**Exercise:** Quote the whole listing verbatim.
■ ■ ■ ■ ■ ■ ■
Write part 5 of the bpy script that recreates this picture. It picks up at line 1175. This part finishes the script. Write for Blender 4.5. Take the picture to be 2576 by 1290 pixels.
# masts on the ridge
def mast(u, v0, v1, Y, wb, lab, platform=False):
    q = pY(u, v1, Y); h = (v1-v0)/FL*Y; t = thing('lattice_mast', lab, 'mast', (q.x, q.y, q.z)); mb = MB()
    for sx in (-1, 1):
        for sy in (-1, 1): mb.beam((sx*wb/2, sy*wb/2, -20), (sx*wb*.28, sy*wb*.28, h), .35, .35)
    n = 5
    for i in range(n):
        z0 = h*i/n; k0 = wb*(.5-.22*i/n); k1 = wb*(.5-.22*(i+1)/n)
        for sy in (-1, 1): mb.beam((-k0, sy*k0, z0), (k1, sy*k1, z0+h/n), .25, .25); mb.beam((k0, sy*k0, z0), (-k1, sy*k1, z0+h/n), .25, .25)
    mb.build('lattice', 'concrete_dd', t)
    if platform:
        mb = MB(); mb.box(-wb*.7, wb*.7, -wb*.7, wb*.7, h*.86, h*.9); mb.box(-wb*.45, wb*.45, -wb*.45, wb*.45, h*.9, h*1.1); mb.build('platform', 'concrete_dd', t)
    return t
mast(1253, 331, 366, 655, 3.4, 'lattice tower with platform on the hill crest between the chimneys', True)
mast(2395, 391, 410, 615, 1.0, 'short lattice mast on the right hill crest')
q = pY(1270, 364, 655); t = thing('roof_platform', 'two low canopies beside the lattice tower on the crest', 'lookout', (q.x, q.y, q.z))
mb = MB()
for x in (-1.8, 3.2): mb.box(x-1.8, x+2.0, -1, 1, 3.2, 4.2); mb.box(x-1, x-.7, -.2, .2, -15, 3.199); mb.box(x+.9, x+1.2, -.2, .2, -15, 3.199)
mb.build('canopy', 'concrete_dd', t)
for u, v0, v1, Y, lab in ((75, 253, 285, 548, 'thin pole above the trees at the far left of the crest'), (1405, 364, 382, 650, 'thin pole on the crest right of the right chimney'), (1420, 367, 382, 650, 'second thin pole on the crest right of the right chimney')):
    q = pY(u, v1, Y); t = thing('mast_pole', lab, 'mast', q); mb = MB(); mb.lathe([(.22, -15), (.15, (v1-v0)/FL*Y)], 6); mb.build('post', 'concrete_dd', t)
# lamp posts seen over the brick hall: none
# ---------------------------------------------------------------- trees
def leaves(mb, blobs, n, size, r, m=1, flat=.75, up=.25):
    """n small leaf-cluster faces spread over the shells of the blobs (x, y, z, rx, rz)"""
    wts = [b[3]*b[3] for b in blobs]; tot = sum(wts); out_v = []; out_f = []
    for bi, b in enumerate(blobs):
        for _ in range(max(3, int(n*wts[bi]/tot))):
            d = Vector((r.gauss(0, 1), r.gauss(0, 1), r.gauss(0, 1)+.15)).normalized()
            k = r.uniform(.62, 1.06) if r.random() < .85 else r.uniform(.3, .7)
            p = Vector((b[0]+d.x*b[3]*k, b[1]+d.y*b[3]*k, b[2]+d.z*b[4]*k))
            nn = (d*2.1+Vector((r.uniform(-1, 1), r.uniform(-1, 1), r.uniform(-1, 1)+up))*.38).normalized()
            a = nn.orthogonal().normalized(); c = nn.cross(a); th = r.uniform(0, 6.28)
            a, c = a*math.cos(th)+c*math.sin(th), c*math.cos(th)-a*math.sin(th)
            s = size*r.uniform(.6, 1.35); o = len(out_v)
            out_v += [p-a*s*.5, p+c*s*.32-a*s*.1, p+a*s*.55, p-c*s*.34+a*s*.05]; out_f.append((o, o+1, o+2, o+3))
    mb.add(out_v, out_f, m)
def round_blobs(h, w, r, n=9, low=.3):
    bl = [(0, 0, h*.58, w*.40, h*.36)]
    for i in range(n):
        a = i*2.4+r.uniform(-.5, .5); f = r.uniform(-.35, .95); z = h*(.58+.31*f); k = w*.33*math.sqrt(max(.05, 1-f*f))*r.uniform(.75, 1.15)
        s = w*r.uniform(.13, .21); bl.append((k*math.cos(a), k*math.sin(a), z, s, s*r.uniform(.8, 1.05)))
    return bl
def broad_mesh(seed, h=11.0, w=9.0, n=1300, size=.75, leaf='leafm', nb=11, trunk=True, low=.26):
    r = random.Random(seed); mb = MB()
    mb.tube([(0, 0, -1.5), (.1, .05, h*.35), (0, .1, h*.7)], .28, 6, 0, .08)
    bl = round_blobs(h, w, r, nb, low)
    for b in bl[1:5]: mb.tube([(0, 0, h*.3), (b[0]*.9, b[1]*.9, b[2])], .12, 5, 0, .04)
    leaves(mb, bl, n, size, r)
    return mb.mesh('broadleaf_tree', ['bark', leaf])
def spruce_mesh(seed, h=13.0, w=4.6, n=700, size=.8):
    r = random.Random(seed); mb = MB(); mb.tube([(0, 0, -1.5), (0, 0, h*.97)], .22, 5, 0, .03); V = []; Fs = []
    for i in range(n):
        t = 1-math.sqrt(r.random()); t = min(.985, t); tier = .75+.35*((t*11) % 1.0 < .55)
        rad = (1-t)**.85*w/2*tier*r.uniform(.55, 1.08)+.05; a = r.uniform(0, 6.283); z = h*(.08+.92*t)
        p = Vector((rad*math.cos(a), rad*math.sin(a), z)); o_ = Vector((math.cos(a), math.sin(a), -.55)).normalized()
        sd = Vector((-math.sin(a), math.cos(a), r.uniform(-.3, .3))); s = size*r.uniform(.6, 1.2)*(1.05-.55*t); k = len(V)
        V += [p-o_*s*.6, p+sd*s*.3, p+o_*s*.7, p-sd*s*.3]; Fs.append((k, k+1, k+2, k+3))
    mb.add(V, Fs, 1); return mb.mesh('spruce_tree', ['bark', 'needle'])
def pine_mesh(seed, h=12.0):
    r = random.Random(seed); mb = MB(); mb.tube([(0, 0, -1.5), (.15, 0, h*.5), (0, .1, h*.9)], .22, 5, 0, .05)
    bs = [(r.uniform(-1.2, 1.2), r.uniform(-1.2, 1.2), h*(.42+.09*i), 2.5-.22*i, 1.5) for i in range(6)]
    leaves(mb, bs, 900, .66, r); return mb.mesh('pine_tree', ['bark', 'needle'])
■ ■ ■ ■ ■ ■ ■
**The answer:**
Write part 5 of the bpy script that recreates this picture. It picks up at line 1175. This part finishes the script. Write for Blender 4.5. Take the picture to be 2576 by 1290 pixels.
# masts on the ridge
def mast(u, v0, v1, Y, wb, lab, platform=False):
    q = pY(u, v1, Y); h = (v1-v0)/FL*Y; t = thing('lattice_mast', lab, 'mast', (q.x, q.y, q.z)); mb = MB()
    for sx in (-1, 1):
        for sy in (-1, 1): mb.beam((sx*wb/2, sy*wb/2, -20), (sx*wb*.28, sy*wb*.28, h), .35, .35)
    n = 5
    for i in range(n):
        z0 = h*i/n; k0 = wb*(.5-.22*i/n); k1 = wb*(.5-.22*(i+1)/n)
        for sy in (-1, 1): mb.beam((-k0, sy*k0, z0), (k1, sy*k1, z0+h/n), .25, .25); mb.beam((k0, sy*k0, z0), (-k1, sy*k1, z0+h/n), .25, .25)
    mb.build('lattice', 'concrete_dd', t)
    if platform:
        mb = MB(); mb.box(-wb*.7, wb*.7, -wb*.7, wb*.7, h*.86, h*.9); mb.box(-wb*.45, wb*.45, -wb*.45, wb*.45, h*.9, h*1.1); mb.build('platform', 'concrete_dd', t)
    return t
mast(1253, 331, 366, 655, 3.4, 'lattice tower with platform on the hill crest between the chimneys', True)
mast(2395, 391, 410, 615, 1.0, 'short lattice mast on the right hill crest')
q = pY(1270, 364, 655); t = thing('roof_platform', 'two low canopies beside the lattice tower on the crest', 'lookout', (q.x, q.y, q.z))
mb = MB()
for x in (-1.8, 3.2): mb.box(x-1.8, x+2.0, -1, 1, 3.2, 4.2); mb.box(x-1, x-.7, -.2, .2, -15, 3.199); mb.box(x+.9, x+1.2, -.2, .2, -15, 3.199)
mb.build('canopy', 'concrete_dd', t)
for u, v0, v1, Y, lab in ((75, 253, 285, 548, 'thin pole above the trees at the far left of the crest'), (1405, 364, 382, 650, 'thin pole on the crest right of the right chimney'), (1420, 367, 382, 650, 'second thin pole on the crest right of the right chimney')):
    q = pY(u, v1, Y); t = thing('mast_pole', lab, 'mast', q); mb = MB(); mb.lathe([(.22, -15), (.15, (v1-v0)/FL*Y)], 6); mb.build('post', 'concrete_dd', t)
# lamp posts seen over the brick hall: none
# ---------------------------------------------------------------- trees
def leaves(mb, blobs, n, size, r, m=1, flat=.75, up=.25):
    """n small leaf-cluster faces spread over the shells of the blobs (x, y, z, rx, rz)"""
    wts = [b[3]*b[3] for b in blobs]; tot = sum(wts); out_v = []; out_f = []
    for bi, b in enumerate(blobs):
        for _ in range(max(3, int(n*wts[bi]/tot))):
            d = Vector((r.gauss(0, 1), r.gauss(0, 1), r.gauss(0, 1)+.15)).normalized()
            k = r.uniform(.62, 1.06) if r.random() < .85 else r.uniform(.3, .7)
            p = Vector((b[0]+d.x*b[3]*k, b[1]+d.y*b[3]*k, b[2]+d.z*b[4]*k))
            nn = (d*2.1+Vector((r.uniform(-1, 1), r.uniform(-1, 1), r.uniform(-1, 1)+up))*.38).normalized()
            a = nn.orthogonal().normalized(); c = nn.cross(a); th = r.uniform(0, 6.28)
            a, c = a*math.cos(th)+c*math.sin(th), c*math.cos(th)-a*math.sin(th)
            s = size*r.uniform(.6, 1.35); o = len(out_v)
            out_v += [p-a*s*.5, p+c*s*.32-a*s*.1, p+a*s*.55, p-c*s*.34+a*s*.05]; out_f.append((o, o+1, o+2, o+3))
    mb.add(out_v, out_f, m)
def round_blobs(h, w, r, n=9, low=.3):
    bl = [(0, 0, h*.58, w*.40, h*.36)]
    for i in range(n):
        a = i*2.4+r.uniform(-.5, .5); f = r.uniform(-.35, .95); z = h*(.58+.31*f); k = w*.33*math.sqrt(max(.05, 1-f*f))*r.uniform(.75, 1.15)
        s = w*r.uniform(.13, .21); bl.append((k*math.cos(a), k*math.sin(a), z, s, s*r.uniform(.8, 1.05)))
    return bl
def broad_mesh(seed, h=11.0, w=9.0, n=1300, size=.75, leaf='leafm', nb=11, trunk=True, low=.26):
    r = random.Random(seed); mb = MB()
    mb.tube([(0, 0, -1.5), (.1, .05, h*.35), (0, .1, h*.7)], .28, 6, 0, .08)
    bl = round_blobs(h, w, r, nb, low)
    for b in bl[1:5]: mb.tube([(0, 0, h*.3), (b[0]*.9, b[1]*.9, b[2])], .12, 5, 0, .04)
    leaves(mb, bl, n, size, r)
    return mb.mesh('broadleaf_tree', ['bark', leaf])
def spruce_mesh(seed, h=13.0, w=4.6, n=700, size=.8):
    r = random.Random(seed); mb = MB(); mb.tube([(0, 0, -1.5), (0, 0, h*.97)], .22, 5, 0, .03); V = []; Fs = []
    for i in range(n):
        t = 1-math.sqrt(r.random()); t = min(.985, t); tier = .75+.35*((t*11) % 1.0 < .55)
        rad = (1-t)**.85*w/2*tier*r.uniform(.55, 1.08)+.05; a = r.uniform(0, 6.283); z = h*(.08+.92*t)
        p = Vector((rad*math.cos(a), rad*math.sin(a), z)); o_ = Vector((math.cos(a), math.sin(a), -.55)).normalized()
        sd = Vector((-math.sin(a), math.cos(a), r.uniform(-.3, .3))); s = size*r.uniform(.6, 1.2)*(1.05-.55*t); k = len(V)
        V += [p-o_*s*.6, p+sd*s*.3, p+o_*s*.7, p-sd*s*.3]; Fs.append((k, k+1, k+2, k+3))
    mb.add(V, Fs, 1); return mb.mesh('spruce_tree', ['bark', 'needle'])
def pine_mesh(seed, h=12.0):
    r = random.Random(seed); mb = MB(); mb.tube([(0, 0, -1.5), (.15, 0, h*.5), (0, .1, h*.9)], .22, 5, 0, .05)
    bs = [(r.uniform(-1.2, 1.2), r.uniform(-1.2, 1.2), h*(.42+.09*i), 2.5-.22*i, 1.5) for i in range(6)]
    leaves(mb, bs, 900, .66, r); return mb.mesh('pine_tree', ['bark', 'needle'])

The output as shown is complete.